# INSTRUCTION
Transcribe the listing word for word.
┌─ AVAILABLE DATA
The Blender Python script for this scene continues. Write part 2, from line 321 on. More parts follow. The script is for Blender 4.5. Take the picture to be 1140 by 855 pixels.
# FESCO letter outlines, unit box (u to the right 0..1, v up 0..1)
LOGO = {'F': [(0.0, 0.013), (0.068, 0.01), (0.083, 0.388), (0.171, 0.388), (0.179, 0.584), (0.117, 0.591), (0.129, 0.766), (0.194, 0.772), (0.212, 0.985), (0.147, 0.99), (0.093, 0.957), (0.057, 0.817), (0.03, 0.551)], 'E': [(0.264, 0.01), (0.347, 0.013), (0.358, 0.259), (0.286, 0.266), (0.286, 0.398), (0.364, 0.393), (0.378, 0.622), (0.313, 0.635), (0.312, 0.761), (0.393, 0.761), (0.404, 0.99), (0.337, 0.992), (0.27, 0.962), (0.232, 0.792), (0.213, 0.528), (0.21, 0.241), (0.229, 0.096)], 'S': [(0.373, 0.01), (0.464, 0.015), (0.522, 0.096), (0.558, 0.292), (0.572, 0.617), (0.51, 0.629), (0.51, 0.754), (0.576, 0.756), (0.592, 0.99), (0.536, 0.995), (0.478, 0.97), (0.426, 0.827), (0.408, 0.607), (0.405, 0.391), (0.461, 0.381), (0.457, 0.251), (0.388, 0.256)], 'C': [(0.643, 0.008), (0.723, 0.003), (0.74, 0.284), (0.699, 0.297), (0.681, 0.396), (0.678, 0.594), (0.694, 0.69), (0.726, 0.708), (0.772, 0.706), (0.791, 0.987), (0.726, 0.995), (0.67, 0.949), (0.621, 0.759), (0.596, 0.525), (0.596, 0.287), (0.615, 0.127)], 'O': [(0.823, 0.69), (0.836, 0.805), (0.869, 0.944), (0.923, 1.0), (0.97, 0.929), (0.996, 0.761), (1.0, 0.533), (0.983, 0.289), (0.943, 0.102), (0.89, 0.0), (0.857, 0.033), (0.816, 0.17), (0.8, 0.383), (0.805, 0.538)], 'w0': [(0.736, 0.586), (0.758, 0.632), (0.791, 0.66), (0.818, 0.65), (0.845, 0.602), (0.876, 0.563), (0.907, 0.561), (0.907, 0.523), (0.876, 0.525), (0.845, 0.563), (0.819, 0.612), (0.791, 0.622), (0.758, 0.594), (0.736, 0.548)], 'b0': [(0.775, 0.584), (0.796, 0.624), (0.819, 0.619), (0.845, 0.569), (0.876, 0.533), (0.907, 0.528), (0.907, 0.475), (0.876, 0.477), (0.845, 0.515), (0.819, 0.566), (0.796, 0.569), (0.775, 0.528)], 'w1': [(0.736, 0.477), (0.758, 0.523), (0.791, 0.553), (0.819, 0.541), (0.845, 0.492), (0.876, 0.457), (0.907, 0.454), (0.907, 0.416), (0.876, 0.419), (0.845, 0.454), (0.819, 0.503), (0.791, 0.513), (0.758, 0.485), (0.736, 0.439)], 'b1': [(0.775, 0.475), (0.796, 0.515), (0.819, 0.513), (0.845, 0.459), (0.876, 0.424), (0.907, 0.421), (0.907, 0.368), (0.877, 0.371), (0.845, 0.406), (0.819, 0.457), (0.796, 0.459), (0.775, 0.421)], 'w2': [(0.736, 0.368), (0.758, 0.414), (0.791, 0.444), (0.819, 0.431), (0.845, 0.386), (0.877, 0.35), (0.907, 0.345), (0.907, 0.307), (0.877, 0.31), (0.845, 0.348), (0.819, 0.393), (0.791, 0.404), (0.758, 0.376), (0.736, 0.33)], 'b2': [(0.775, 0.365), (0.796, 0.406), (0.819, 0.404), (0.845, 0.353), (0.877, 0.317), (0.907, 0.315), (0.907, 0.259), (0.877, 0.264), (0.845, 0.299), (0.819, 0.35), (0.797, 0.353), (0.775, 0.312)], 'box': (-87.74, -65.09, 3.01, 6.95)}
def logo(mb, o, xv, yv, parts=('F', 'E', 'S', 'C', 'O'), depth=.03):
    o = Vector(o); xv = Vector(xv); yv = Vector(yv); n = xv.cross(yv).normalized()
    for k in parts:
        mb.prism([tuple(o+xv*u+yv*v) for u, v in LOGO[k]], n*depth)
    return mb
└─
# FINAL RESULT
The Blender Python script for this scene continues. Write part 2, from line 321 on. More parts follow. The script is for Blender 4.5. Take the picture to be 1140 by 855 pixels.
# FESCO letter outlines, unit box (u to the right 0..1, v up 0..1)
LOGO = {'F': [(0.0, 0.013), (0.068, 0.01), (0.083, 0.388), (0.171, 0.388), (0.179, 0.584), (0.117, 0.591), (0.129, 0.766), (0.194, 0.772), (0.212, 0.985), (0.147, 0.99), (0.093, 0.957), (0.057, 0.817), (0.03, 0.551)], 'E': [(0.264, 0.01), (0.347, 0.013), (0.358, 0.259), (0.286, 0.266), (0.286, 0.398), (0.364, 0.393), (0.378, 0.622), (0.313, 0.635), (0.312, 0.761), (0.393, 0.761), (0.404, 0.99), (0.337, 0.992), (0.27, 0.962), (0.232, 0.792), (0.213, 0.528), (0.21, 0.241), (0.229, 0.096)], 'S': [(0.373, 0.01), (0.464, 0.015), (0.522, 0.096), (0.558, 0.292), (0.572, 0.617), (0.51, 0.629), (0.51, 0.754), (0.576, 0.756), (0.592, 0.99), (0.536, 0.995), (0.478, 0.97), (0.426, 0.827), (0.408, 0.607), (0.405, 0.391), (0.461, 0.381), (0.457, 0.251), (0.388, 0.256)], 'C': [(0.643, 0.008), (0.723, 0.003), (0.74, 0.284), (0.699, 0.297), (0.681, 0.396), (0.678, 0.594), (0.694, 0.69), (0.726, 0.708), (0.772, 0.706), (0.791, 0.987), (0.726, 0.995), (0.67, 0.949), (0.621, 0.759), (0.596, 0.525), (0.596, 0.287), (0.615, 0.127)], 'O': [(0.823, 0.69), (0.836, 0.805), (0.869, 0.944), (0.923, 1.0), (0.97, 0.929), (0.996, 0.761), (1.0, 0.533), (0.983, 0.289), (0.943, 0.102), (0.89, 0.0), (0.857, 0.033), (0.816, 0.17), (0.8, 0.383), (0.805, 0.538)], 'w0': [(0.736, 0.586), (0.758, 0.632), (0.791, 0.66), (0.818, 0.65), (0.845, 0.602), (0.876, 0.563), (0.907, 0.561), (0.907, 0.523), (0.876, 0.525), (0.845, 0.563), (0.819, 0.612), (0.791, 0.622), (0.758, 0.594), (0.736, 0.548)], 'b0': [(0.775, 0.584), (0.796, 0.624), (0.819, 0.619), (0.845, 0.569), (0.876, 0.533), (0.907, 0.528), (0.907, 0.475), (0.876, 0.477), (0.845, 0.515), (0.819, 0.566), (0.796, 0.569), (0.775, 0.528)], 'w1': [(0.736, 0.477), (0.758, 0.523), (0.791, 0.553), (0.819, 0.541), (0.845, 0.492), (0.876, 0.457), (0.907, 0.454), (0.907, 0.416), (0.876, 0.419), (0.845, 0.454), (0.819, 0.503), (0.791, 0.513), (0.758, 0.485), (0.736, 0.439)], 'b1': [(0.775, 0.475), (0.796, 0.515), (0.819, 0.513), (0.845, 0.459), (0.876, 0.424), (0.907, 0.421), (0.907, 0.368), (0.877, 0.371), (0.845, 0.406), (0.819, 0.457), (0.796, 0.459), (0.775, 0.421)], 'w2': [(0.736, 0.368), (0.758, 0.414), (0.791, 0.444), (0.819, 0.431), (0.845, 0.386), (0.877, 0.35), (0.907, 0.345), (0.907, 0.307), (0.877, 0.31), (0.845, 0.348), (0.819, 0.393), (0.791, 0.404), (0.758, 0.376), (0.736, 0.33)], 'b2': [(0.775, 0.365), (0.796, 0.406), (0.819, 0.404), (0.845, 0.353), (0.877, 0.317), (0.907, 0.315), (0.907, 0.259), (0.877, 0.264), (0.845, 0.299), (0.819, 0.35), (0.797, 0.353), (0.775, 0.312)], 'box': (-87.74, -65.09, 3.01, 6.95)}
def logo(mb, o, xv, yv, parts=('F', 'E', 'S', 'C', 'O'), depth=.03):
    o = Vector(o); xv = Vector(xv); yv = Vector(yv); n = xv.cross(yv).normalized()
    for k in parts:
        mb.prism([tuple(o+xv*u+yv*v) for u, v in LOGO[k]], n*depth)
    return mb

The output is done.